A circular staircase connects floors full of art at Adah Rose Gallery on Howard avenue (Bill O'Leary/The Washington Post)

Adore all things retro? More “I Love Lucy” than “Keeping Up With the Kardashians”? Kensington, Md., incorporated in 1894, and just north of the Capital Beltway, caters to the retro-loving, antiquing crowd. If this is your tribe, put Kensington on your to-do list. Howard Avenue is loaded with shops. It’s easy to make a day of a visit to the town, where there’s also an art gallery, a garden center and dining. Here’s a sample.

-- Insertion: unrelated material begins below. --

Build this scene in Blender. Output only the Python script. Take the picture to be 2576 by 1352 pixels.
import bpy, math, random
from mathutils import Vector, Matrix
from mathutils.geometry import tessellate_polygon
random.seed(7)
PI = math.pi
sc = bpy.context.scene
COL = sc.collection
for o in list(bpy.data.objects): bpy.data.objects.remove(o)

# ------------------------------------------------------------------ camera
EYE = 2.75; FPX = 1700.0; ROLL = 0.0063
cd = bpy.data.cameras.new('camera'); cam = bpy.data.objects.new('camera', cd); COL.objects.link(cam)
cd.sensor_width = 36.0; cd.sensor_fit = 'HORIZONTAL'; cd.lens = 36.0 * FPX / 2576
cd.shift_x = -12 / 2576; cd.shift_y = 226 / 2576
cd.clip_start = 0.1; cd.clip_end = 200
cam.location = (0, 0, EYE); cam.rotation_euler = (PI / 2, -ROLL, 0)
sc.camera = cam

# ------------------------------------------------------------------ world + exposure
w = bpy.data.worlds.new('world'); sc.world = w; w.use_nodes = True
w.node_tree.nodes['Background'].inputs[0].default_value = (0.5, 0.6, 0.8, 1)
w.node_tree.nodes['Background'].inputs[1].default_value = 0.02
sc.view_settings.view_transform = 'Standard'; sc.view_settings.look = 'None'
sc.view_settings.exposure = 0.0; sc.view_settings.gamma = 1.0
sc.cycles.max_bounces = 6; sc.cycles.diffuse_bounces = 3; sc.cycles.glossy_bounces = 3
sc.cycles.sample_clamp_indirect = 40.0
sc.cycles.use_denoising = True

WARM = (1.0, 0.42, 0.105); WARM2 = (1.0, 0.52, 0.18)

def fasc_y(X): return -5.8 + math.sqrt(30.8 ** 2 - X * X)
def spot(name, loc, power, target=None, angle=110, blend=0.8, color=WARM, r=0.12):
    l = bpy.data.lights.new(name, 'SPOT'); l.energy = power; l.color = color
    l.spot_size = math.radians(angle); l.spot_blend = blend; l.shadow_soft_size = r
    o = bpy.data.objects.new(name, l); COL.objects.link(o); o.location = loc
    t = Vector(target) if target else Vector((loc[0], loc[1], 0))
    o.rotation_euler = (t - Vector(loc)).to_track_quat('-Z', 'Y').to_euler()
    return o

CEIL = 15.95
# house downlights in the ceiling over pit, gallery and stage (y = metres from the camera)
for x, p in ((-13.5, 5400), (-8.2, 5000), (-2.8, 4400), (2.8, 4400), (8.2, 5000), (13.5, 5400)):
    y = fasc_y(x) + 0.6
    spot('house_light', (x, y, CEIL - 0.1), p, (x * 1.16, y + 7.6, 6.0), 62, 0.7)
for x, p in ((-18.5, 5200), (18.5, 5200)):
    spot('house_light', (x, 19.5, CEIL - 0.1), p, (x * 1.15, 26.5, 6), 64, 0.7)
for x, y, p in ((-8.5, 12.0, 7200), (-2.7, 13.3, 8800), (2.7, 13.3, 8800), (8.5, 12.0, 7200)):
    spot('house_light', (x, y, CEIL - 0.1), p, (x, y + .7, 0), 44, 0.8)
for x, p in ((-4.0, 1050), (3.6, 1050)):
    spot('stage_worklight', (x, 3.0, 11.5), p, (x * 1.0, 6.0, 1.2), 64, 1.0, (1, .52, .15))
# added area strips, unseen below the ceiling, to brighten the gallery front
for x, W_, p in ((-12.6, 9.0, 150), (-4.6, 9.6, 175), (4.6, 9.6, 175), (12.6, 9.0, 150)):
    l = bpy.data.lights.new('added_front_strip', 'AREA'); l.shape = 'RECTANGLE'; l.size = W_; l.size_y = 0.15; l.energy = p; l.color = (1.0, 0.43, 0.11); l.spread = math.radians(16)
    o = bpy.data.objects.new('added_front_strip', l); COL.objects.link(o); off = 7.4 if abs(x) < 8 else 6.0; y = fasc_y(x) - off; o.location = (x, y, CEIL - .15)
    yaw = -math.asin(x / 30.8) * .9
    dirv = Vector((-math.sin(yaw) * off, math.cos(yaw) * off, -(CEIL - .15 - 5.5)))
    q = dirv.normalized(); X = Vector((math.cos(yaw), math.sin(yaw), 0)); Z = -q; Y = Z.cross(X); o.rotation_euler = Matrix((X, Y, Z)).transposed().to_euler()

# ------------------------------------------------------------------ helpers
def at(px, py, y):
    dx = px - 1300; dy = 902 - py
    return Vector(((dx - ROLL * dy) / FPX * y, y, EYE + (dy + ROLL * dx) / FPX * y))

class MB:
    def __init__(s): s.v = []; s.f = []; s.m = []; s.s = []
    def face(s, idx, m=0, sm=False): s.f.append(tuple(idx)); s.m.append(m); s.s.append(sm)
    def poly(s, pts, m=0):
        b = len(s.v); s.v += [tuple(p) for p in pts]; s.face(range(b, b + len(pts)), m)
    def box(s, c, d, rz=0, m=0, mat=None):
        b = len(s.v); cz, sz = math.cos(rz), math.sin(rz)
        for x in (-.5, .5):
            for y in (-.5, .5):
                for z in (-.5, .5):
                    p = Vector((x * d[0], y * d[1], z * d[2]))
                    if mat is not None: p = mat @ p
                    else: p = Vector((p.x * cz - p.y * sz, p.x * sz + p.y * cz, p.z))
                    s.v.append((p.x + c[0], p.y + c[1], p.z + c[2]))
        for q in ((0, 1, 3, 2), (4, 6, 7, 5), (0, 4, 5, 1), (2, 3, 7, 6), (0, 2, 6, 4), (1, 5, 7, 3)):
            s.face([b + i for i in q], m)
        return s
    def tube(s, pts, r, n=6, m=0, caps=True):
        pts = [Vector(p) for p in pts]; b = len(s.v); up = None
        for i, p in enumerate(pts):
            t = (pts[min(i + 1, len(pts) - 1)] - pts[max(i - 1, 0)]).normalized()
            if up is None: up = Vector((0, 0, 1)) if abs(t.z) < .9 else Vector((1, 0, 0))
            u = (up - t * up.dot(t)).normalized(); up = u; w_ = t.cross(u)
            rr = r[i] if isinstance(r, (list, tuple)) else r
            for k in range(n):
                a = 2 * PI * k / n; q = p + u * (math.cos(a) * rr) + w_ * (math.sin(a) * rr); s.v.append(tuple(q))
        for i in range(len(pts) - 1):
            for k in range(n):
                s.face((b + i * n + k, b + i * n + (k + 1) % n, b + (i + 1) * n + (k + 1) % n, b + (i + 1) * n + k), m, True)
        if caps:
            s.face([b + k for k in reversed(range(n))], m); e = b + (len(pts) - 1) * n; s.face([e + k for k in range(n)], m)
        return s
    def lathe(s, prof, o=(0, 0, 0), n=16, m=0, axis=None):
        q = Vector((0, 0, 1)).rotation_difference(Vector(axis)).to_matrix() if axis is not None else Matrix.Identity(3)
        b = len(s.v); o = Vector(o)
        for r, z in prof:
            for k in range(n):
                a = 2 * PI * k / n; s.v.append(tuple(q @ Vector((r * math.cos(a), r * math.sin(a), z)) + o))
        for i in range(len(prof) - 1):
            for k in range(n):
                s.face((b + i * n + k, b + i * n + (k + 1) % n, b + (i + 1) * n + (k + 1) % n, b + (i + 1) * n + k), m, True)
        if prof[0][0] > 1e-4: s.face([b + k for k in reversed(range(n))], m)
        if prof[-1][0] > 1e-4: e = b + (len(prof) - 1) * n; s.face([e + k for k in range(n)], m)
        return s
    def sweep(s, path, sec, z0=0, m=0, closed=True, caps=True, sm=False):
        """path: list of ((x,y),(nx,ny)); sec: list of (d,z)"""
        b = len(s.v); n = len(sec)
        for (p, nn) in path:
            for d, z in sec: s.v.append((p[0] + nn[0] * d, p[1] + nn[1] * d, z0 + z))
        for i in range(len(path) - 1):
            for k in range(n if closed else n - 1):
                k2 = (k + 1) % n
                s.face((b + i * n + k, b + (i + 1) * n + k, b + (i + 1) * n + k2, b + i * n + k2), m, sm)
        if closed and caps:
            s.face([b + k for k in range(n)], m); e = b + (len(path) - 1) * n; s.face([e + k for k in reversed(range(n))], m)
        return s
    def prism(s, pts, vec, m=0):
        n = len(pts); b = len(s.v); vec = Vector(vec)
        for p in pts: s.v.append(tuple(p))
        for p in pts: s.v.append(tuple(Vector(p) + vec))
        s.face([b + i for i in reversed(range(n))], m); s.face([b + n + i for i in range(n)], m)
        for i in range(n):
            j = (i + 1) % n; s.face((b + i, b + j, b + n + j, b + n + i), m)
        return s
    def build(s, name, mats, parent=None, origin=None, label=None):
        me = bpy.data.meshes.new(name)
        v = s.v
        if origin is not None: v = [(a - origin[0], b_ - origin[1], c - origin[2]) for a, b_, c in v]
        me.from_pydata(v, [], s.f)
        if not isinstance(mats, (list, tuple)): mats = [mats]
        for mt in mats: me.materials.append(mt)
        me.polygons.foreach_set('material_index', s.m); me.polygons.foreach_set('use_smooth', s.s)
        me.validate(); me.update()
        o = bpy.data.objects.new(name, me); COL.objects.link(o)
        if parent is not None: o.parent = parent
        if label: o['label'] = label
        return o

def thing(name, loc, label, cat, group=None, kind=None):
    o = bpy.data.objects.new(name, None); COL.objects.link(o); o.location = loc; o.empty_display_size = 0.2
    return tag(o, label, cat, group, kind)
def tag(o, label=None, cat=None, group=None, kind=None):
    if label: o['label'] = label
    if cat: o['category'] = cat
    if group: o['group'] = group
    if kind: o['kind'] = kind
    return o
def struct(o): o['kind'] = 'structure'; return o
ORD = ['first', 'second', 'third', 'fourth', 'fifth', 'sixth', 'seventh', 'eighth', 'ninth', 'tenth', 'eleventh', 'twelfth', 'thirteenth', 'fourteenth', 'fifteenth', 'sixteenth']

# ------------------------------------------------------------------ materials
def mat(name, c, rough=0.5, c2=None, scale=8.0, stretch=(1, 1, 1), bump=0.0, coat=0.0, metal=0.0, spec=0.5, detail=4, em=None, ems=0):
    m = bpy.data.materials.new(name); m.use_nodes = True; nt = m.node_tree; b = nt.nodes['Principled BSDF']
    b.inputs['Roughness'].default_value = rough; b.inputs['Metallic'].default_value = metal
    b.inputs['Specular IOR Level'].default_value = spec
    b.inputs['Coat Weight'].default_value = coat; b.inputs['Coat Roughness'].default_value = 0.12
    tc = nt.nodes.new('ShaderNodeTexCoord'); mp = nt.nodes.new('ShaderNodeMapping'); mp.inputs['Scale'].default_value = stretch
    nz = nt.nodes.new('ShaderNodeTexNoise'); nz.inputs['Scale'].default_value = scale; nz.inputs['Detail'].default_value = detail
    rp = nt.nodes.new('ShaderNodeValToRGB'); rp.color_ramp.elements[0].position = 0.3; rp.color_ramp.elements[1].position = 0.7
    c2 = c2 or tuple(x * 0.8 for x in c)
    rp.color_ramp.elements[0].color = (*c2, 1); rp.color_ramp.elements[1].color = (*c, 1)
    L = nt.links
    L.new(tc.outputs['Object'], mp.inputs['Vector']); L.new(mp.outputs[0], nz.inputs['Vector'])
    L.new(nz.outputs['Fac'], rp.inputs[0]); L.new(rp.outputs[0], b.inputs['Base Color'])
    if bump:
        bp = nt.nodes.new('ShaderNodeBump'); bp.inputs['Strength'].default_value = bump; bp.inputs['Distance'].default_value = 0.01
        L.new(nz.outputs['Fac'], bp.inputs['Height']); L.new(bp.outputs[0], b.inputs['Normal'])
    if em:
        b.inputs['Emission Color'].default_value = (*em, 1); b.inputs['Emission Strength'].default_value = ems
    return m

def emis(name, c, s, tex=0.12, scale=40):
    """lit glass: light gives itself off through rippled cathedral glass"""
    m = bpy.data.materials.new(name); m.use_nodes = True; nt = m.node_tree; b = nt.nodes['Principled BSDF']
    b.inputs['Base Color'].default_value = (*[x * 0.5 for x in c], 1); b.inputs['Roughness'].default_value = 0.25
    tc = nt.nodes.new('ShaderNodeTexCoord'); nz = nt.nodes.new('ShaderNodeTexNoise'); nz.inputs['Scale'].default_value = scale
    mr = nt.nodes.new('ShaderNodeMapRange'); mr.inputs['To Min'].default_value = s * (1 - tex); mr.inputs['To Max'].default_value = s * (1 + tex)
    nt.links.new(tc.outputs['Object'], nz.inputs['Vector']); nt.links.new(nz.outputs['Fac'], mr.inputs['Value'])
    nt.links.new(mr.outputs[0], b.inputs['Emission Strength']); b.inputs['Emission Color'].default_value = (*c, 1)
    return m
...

1. Johnson’s Florist and Garden Center

10313 Kensington Pkwy.

It smells like the air after a spring rain all the time at this family-run garden center, which started in 1933 and now has three area locations. The Kensington store opened in 1985. Its year-round outdoor section becomes a winter wonderland during the holidays. All of the greens are from local nurseries. “The farthest we go is Pennsyl-vania,” says general manager Marta Caruso.

2. Modern Mobler

3730 Howard Ave.

This shop (the second of two locations) houses an impeccable collection of Danish mid-century modern seating and dining room sets from makers
such as Niels Otto Moller and Hans Wegner. “It’s
an investment,” owner Douglas Meyers says of his
furniture. “Pieces are already 30 to 40 years old, and if you take care of them they’ll last another 30 to 60 years.”

3. Hollis & Knight

4229 Howard Ave.

This home goods and design shop is in the West Howard antique district, a strip of warehouses frequented by interior designers. “About 90 percent of business is the trade,” says Cris Barrett, the shop’s buyer. But that shouldn’t stop you from cruising the 5,000-square-foot space. A rotating inventory means you should buy that tree stump stool, because it might not be here next week.

4. Frankly ... Pizza!

10417 Armory Ave.

What started as a pizza oven hitched to owner Frank Linn’s car in 2011 has grown into one of Kensington’s most popular restaurants. Linn has made his mark: He designed the tiny 40-seat space and renovated with his family’s help; bacon and sausage are made in-house; and dough is prepared daily. Linn uses an adaptation of his mother’s marinara for sauce, and pies are cooked in an oak-burning oven. “They’re not always round, but they’ve always got a good char on them,” Linn says.

5. Adah Rose Gallery

3766 Howard Ave.

Tucked away inside the Antique Village business park, this two-level art space offers modern paintings, sculptures and other contemporary works. The gallery is a maze of rooms filled with art, including pencil sculptures by Jessica Drenk and illustrations by Matt Corrado. “Part of my mission is to convey a love of art to the next generation,” says owner Adah Rose, who worked as a lawyer before opening the gallery in 2011.